→ Stated goal: Below is a listing. Gather each line of it that contains "Keep".

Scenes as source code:
────────
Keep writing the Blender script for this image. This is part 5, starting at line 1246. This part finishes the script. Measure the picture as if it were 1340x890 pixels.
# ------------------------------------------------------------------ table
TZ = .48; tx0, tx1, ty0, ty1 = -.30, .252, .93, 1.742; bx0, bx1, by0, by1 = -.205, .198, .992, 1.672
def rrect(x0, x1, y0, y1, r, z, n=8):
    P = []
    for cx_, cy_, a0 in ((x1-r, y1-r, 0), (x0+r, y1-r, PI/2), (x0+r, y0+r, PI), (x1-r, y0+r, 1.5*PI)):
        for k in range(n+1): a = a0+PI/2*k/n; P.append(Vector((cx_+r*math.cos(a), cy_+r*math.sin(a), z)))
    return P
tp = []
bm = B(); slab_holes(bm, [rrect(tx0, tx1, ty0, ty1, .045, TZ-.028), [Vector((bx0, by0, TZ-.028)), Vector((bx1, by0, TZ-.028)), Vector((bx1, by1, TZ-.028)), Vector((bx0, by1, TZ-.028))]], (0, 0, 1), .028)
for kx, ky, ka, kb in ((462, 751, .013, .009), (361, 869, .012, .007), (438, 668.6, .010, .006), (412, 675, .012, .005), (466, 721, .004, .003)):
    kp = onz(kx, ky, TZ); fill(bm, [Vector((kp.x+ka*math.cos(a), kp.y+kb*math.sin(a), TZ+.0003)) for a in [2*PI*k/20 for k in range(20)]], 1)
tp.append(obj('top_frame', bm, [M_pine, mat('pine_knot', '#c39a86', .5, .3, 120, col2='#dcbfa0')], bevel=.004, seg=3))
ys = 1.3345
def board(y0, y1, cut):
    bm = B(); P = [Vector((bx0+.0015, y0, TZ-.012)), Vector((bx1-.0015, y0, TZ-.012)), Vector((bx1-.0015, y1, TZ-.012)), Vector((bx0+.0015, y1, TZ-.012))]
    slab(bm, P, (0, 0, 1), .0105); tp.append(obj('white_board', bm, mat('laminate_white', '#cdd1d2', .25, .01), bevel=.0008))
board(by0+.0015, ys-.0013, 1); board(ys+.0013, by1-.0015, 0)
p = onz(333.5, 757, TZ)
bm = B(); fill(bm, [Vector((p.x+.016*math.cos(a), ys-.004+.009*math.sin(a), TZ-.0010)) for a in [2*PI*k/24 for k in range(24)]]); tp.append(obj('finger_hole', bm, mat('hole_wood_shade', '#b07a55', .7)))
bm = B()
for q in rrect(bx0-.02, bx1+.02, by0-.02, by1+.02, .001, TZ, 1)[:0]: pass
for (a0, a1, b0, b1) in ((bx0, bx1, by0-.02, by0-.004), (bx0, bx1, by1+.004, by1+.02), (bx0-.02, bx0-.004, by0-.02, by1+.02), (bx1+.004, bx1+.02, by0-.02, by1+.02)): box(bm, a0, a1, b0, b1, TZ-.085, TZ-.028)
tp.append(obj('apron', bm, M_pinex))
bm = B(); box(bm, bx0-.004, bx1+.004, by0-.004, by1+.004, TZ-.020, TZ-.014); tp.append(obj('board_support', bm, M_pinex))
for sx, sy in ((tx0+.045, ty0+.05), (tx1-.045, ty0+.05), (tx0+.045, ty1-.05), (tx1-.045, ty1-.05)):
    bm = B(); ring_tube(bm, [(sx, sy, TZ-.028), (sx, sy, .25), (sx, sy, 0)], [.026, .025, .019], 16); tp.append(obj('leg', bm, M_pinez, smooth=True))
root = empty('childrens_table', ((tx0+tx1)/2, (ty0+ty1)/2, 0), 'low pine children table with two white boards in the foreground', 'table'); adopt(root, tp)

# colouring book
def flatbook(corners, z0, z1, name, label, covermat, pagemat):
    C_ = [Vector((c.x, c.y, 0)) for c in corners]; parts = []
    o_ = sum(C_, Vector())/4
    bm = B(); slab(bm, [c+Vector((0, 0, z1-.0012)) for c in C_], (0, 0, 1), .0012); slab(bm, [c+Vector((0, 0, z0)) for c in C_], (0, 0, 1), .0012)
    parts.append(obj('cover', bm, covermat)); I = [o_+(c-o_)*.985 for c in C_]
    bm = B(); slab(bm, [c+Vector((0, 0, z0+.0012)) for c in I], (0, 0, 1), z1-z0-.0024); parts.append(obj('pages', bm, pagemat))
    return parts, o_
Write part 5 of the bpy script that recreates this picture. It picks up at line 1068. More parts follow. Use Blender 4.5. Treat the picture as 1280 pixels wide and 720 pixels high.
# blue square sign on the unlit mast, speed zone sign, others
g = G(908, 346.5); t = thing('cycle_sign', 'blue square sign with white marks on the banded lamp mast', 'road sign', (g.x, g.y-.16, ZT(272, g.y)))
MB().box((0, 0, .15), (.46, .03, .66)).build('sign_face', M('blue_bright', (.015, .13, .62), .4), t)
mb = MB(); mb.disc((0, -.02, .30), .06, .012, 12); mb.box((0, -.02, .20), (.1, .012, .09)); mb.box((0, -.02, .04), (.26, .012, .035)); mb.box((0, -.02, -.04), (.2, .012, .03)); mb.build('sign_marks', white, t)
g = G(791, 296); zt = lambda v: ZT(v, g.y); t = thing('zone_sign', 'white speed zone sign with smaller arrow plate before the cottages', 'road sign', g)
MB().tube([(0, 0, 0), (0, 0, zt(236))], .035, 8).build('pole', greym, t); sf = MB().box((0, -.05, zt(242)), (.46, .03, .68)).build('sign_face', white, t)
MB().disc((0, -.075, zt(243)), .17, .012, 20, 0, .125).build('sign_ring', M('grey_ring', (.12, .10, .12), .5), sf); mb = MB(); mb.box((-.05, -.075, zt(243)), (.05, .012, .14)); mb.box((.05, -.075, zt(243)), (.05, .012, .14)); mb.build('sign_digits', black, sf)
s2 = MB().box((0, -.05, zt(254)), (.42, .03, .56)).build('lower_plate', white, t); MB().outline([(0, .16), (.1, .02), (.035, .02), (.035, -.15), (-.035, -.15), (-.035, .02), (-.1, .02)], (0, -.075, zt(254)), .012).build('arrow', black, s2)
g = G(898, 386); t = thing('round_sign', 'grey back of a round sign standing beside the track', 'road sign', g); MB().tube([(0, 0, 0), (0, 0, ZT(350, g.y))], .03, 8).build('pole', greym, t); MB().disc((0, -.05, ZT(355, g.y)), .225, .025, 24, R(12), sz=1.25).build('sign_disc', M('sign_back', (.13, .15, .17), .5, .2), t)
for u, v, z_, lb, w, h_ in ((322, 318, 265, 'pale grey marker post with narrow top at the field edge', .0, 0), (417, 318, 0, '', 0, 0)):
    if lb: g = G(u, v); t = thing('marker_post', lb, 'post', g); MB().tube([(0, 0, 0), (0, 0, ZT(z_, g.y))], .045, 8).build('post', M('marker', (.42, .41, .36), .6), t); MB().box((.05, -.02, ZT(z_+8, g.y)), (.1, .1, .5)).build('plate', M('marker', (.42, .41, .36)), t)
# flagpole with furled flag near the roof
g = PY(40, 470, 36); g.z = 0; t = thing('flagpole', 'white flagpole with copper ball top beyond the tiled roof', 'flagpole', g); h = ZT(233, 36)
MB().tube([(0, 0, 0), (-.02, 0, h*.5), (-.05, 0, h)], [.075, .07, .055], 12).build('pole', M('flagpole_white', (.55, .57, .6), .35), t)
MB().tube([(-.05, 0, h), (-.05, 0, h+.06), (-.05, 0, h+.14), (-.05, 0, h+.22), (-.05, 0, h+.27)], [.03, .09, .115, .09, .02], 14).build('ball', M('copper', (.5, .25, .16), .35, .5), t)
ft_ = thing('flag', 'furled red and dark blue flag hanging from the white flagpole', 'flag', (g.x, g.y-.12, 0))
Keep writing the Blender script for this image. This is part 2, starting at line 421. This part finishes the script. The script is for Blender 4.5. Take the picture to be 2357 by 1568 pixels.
────────
→ Output of the task:
Keep writing the Blender script for this image. This is part 5, starting at line 1246. This part finishes the script. Measure the picture as if it were 1340x890 pixels.
Keep writing the Blender script for this image. This is part 2, starting at line 421. This part finishes the script. The script is for Blender 4.5. Take the picture to be 2357 by 1568 pixels.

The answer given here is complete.